- [Given data]:
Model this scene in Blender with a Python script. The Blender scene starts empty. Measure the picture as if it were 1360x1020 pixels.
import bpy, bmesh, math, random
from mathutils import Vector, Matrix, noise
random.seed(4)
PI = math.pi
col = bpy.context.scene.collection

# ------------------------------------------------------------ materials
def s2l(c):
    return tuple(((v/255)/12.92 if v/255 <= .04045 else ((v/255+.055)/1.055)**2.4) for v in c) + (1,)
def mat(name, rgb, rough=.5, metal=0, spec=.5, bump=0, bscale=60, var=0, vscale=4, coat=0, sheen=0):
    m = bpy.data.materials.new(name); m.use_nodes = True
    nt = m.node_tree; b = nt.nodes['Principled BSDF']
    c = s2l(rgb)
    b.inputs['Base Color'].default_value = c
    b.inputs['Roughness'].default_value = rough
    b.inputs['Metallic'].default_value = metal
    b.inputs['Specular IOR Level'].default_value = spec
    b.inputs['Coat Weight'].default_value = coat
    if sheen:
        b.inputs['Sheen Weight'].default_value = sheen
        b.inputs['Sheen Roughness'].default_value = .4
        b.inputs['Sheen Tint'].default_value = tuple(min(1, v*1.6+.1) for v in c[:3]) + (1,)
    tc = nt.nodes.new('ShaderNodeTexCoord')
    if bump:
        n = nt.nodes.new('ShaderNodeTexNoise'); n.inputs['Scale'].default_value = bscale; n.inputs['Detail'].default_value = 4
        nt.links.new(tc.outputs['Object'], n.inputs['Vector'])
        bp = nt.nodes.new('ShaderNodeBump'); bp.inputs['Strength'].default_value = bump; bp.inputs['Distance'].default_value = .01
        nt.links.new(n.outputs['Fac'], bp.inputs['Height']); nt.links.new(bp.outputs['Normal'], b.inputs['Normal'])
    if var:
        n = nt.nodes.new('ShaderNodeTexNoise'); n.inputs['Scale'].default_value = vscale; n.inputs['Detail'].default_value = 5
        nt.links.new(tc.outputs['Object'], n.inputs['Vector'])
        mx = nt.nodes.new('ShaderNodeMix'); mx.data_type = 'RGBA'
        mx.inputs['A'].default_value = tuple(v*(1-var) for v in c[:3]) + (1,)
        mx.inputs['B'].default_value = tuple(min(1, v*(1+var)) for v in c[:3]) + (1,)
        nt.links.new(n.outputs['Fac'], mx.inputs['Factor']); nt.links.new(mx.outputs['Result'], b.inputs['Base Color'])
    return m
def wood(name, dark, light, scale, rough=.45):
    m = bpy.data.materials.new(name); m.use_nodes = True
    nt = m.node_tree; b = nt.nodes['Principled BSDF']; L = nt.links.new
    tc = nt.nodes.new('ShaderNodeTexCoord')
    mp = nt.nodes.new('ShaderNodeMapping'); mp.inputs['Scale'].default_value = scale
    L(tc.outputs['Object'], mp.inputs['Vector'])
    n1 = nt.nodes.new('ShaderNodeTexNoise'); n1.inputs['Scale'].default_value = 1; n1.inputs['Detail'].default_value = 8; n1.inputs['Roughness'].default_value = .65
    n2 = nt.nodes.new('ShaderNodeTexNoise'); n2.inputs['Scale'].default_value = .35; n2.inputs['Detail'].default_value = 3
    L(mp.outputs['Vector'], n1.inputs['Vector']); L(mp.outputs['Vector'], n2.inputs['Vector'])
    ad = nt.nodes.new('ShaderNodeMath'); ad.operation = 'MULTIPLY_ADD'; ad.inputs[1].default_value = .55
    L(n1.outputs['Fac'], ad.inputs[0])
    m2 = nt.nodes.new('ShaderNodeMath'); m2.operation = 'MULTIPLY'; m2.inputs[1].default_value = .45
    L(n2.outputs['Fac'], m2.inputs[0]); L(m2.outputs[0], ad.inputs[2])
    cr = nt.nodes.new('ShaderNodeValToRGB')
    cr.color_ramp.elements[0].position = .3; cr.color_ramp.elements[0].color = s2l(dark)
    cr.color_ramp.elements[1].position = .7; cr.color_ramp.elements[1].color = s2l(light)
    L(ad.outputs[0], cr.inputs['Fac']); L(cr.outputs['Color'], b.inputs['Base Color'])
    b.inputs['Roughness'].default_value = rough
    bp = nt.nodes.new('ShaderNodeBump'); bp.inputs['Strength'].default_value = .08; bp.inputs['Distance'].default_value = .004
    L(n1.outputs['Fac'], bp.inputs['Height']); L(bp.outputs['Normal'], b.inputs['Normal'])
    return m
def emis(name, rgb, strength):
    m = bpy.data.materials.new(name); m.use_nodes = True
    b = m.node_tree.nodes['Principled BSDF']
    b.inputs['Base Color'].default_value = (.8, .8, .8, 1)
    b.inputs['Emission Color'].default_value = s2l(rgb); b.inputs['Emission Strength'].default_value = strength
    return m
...
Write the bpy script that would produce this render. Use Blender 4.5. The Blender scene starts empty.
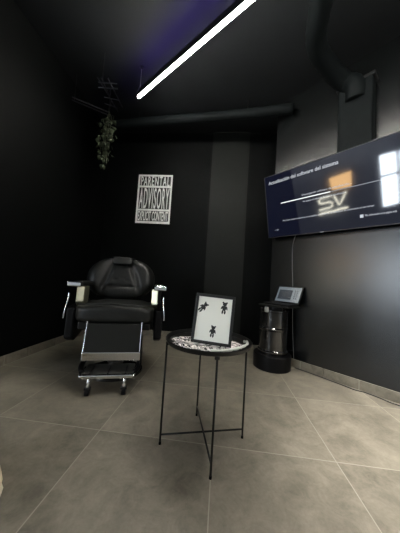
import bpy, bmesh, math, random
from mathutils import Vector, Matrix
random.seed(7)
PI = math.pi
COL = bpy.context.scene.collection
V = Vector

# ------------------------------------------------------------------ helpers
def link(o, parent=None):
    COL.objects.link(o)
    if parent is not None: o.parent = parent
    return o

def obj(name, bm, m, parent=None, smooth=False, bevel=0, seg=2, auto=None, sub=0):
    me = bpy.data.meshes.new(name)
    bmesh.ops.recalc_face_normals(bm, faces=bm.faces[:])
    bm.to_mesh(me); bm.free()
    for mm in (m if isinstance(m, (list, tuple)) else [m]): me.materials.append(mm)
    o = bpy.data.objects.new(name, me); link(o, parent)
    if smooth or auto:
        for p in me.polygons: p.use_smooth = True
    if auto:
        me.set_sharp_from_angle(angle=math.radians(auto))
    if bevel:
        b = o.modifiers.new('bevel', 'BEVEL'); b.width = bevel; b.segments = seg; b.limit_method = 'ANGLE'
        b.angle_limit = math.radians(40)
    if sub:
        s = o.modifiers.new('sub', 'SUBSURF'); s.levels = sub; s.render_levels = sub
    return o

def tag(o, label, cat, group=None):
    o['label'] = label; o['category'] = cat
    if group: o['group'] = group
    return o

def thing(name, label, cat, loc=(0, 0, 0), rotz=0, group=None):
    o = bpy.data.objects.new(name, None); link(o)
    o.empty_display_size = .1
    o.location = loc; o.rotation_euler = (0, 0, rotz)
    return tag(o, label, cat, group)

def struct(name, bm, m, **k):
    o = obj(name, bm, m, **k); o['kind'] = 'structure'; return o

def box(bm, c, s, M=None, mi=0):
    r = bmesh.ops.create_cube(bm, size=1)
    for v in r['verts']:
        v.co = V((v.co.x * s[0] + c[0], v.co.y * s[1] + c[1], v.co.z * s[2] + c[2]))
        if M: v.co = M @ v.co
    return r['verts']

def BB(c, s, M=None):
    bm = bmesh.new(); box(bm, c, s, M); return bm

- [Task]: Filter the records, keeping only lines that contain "Blender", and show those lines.

- [Task output]:
Model this scene in Blender with a Python script. The Blender scene starts empty. Measure the picture as if it were 1360x1020 pixels.
Write the bpy script that would produce this render. Use Blender 4.5. The Blender scene starts empty.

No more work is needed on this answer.